_What is required_.
Starting with the first line of the listing, quote each line exactly until and including the one with "rad = math.radians", leaving pictures out.

_Entries supplied_.
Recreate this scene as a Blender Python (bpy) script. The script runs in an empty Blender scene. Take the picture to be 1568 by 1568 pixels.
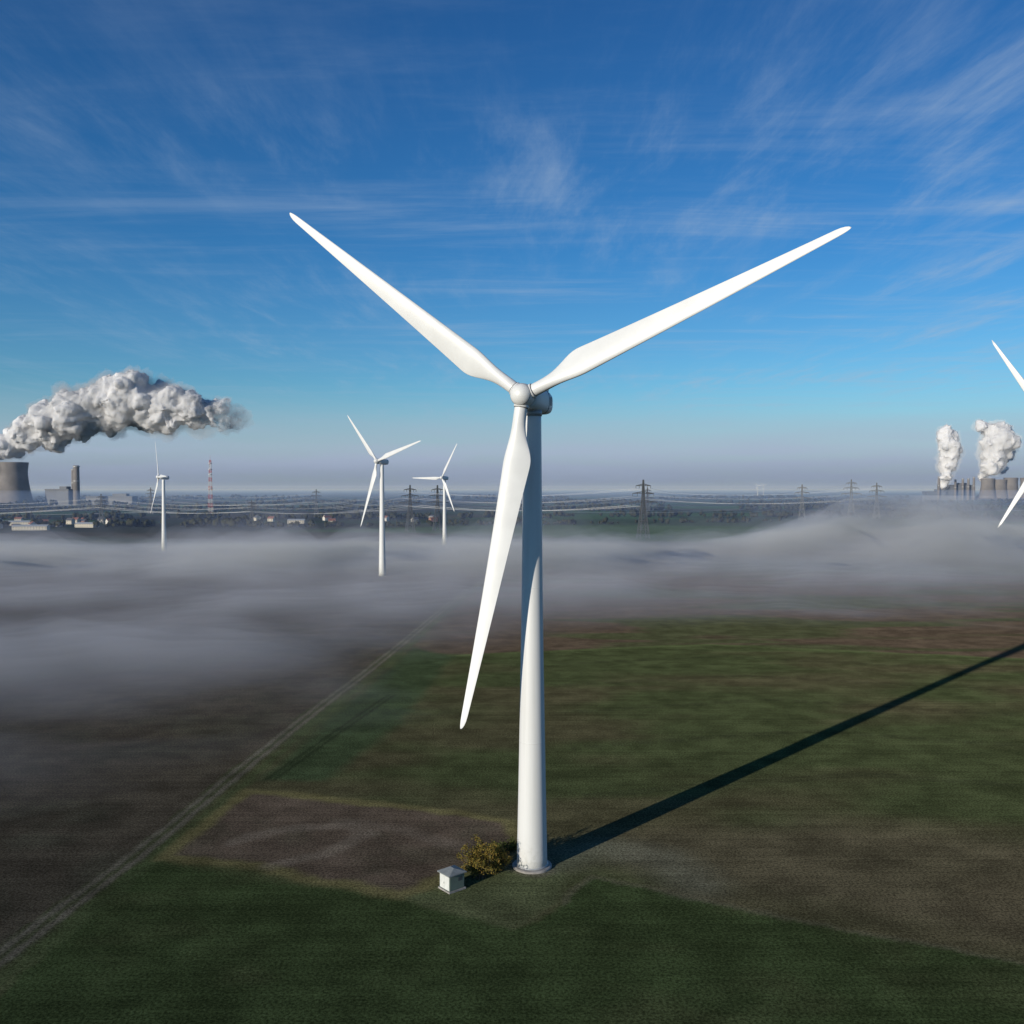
import bpy, bmesh, math, random
import numpy as np
from mathutils import Vector, Matrix, noise as mn
random.seed(7); np.random.seed(7)
scene = bpy.context.scene
COL = scene.collection
rad = math.radians

# ------------------------------------------------------------------ helpers
def link(o, parent=None):
    COL.objects.link(o)
    if parent: o.parent = parent
    return o
def mesh_obj(name, verts, faces, mat=None, parent=None, smooth=False):
    me = bpy.data.meshes.new(name)
    me.from_pydata([tuple(v) for v in verts], [], faces)
    me.update()
    if smooth:
        for p in me.polygons: p.use_smooth = True
    if mat: me.materials.append(mat)
    return link(bpy.data.objects.new(name, me), parent)
def fast_mesh(name, co, quads, mat=None, parent=None, smooth=False):
    me = bpy.data.meshes.new(name)
    me.vertices.add(len(co)); me.vertices.foreach_set("co", np.asarray(co, np.float32).ravel())
    k = quads.shape[1]
    me.loops.add(quads.size); me.loops.foreach_set("vertex_index", quads.ravel().astype(np.int32))
    me.polygons.add(len(quads)); me.polygons.foreach_set("loop_start", np.arange(0, quads.size, k, dtype=np.int32))
    me.polygons.foreach_set("loop_total", np.full(len(quads), k, np.int32))
    if smooth: me.polygons.foreach_set("use_smooth", np.ones(len(quads), bool))
    me.update(calc_edges=True)
    if mat: me.materials.append(mat)
    return link(bpy.data.objects.new(name, me), parent)
def empty(name, loc=(0,0,0)):
    e = bpy.data.objects.new(name, None); e.location = loc
    e.empty_display_size = 1
    return link(e)

class NT:
    def __init__(s, nt): s.nt = nt; s.n = nt.nodes; s.l = nt.links
    def new(s, t, **kw):
        nd = s.n.new(t)
        for k, v in kw.items(): setattr(nd, k, v)
        return nd
    def put(s, sock, v):
        if isinstance(v, bpy.types.NodeSocket): s.l.new(v, sock)
        else: sock.default_value = v
    def m(s, op, a, b=0.0, c=0.0, clamp=False):
        nd = s.new('ShaderNodeMath', operation=op); nd.use_clamp = clamp
        s.put(nd.inputs[0], a); s.put(nd.inputs[1], b); s.put(nd.inputs[2], c)
        return nd.outputs[0]
    def sstep(s, v, a, b, lo=0.0, hi=1.0):
        nd = s.new('ShaderNodeMapRange', interpolation_type='SMOOTHSTEP')
        s.put(nd.inputs['Value'], v)
        nd.inputs['From Min'].default_value = a; nd.inputs['From Max'].default_value = b
        nd.inputs['To Min'].default_value = lo; nd.inputs['To Max'].default_value = hi
        return nd.outputs[0]
    def mix(s, f, a, b, mode='MIX'):
        nd = s.new('ShaderNodeMix', data_type='RGBA', blend_type=mode)
        s.put(nd.inputs[0], f); s.put(nd.inputs[6], a); s.put(nd.inputs[7], b)
        return nd.outputs[2]
    def noise(s, vec, scale, detail=3, rough=0.5, dist=0.0):
        nd = s.new('ShaderNodeTexNoise')
        if vec is not None: s.l.new(vec, nd.inputs['Vector'])
        nd.inputs['Scale'].default_value = scale; nd.inputs['Detail'].default_value = detail
        nd.inputs['Roughness'].default_value = rough; nd.inputs['Distortion'].default_value = dist
        return nd.outputs['Fac']
    def mapping(s, vec, scale=(1,1,1), rot=(0,0,0), loc=(0,0,0)):
        nd = s.new('ShaderNodeMapping')
        s.l.new(vec, nd.inputs['Vector'])
        nd.inputs['Scale'].default_value = scale; nd.inputs['Rotation'].default_value = rot
        nd.inputs['Location'].default_value = loc
        return nd.outputs[0]

def new_mat(name):
    m = bpy.data.materials.new(name); m.use_nodes = True
    t = NT(m.node_tree); t.n.clear()
    out = t.new('ShaderNodeOutputMaterial')
    return m, t, out
def simple_mat(name, col, rough=0.6, metal=0.0, var=0.12, scale=0.5, bump=0.0):
    m, t, out = new_mat(name)
    b = t.new('ShaderNodeBsdfPrincipled')
    co = t.new('ShaderNodeTexCoord').outputs['Object']
    n = t.noise(co, scale, 4, 0.6)
    f = t.sstep(n, 0.3, 0.7, 1-var, 1+var)
    vm = t.new('ShaderNodeVectorMath', operation='SCALE')
    vm.inputs[0].default_value = col; t.l.new(f, vm.inputs['Scale'])
    t.l.new(vm.outputs[0], b.inputs['Base Color'])
    b.inputs['Roughness'].default_value = rough; b.inputs['Metallic'].default_value = metal
    if bump:
        bp = t.new('ShaderNodeBump'); bp.inputs['Strength'].default_value = bump
        t.l.new(n, bp.inputs['Height']); t.l.new(bp.outputs[0], b.inputs['Normal'])
    t.l.new(b.outputs[0], out.inputs['Surface'])
    return m

# ------------------------------------------------------------------ camera
CAMZ = 64.0
cam = bpy.data.cameras.new("camera"); camo = link(bpy.data.objects.new("camera", cam))
cam.sensor_width = 36; cam.lens = 36*1414/1568.0
cam.clip_start = 0.5; cam.clip_end = 80000
camo.location = (0, 0, CAMZ)
camo.rotation_euler = (rad(90-1.46), 0, 0)
scene.camera = camo

# ------------------------------------------------------------------ light
AZ = 43.0; EL = 12.5
sd = Vector((math.sin(rad(AZ))*math.cos(rad(EL)), math.cos(rad(AZ))*math.cos(rad(EL)), -math.sin(rad(EL))))
sun = bpy.data.lights.new("sun", 'SUN'); sun.energy = 4.4; sun.angle = rad(0.5); sun.color = (1.0, 0.92, 0.79)
suno = link(bpy.data.objects.new("sun", sun)); suno.rotation_euler = sd.to_track_quat('-Z', 'Y').to_euler()
suno.location = (-100, -100, 200)

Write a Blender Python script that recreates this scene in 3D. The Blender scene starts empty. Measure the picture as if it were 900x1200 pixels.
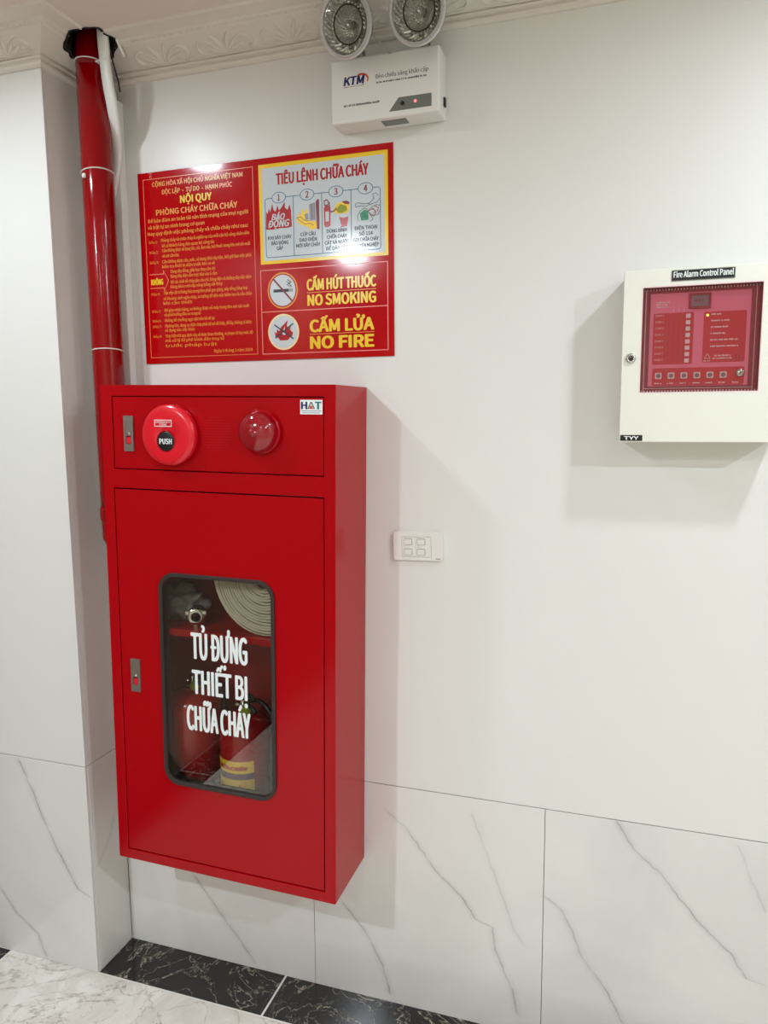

_Right answer_.
Recreate this scene as a Blender Python (bpy) script. The script runs in an empty Blender scene. Take the picture to be 1568 by 1568 pixels.
import bpy, bmesh, math, random
import numpy as np
from mathutils import Vector, Matrix, noise as mn
random.seed(7); np.random.seed(7)
scene = bpy.context.scene
COL = scene.collection
rad = math.radians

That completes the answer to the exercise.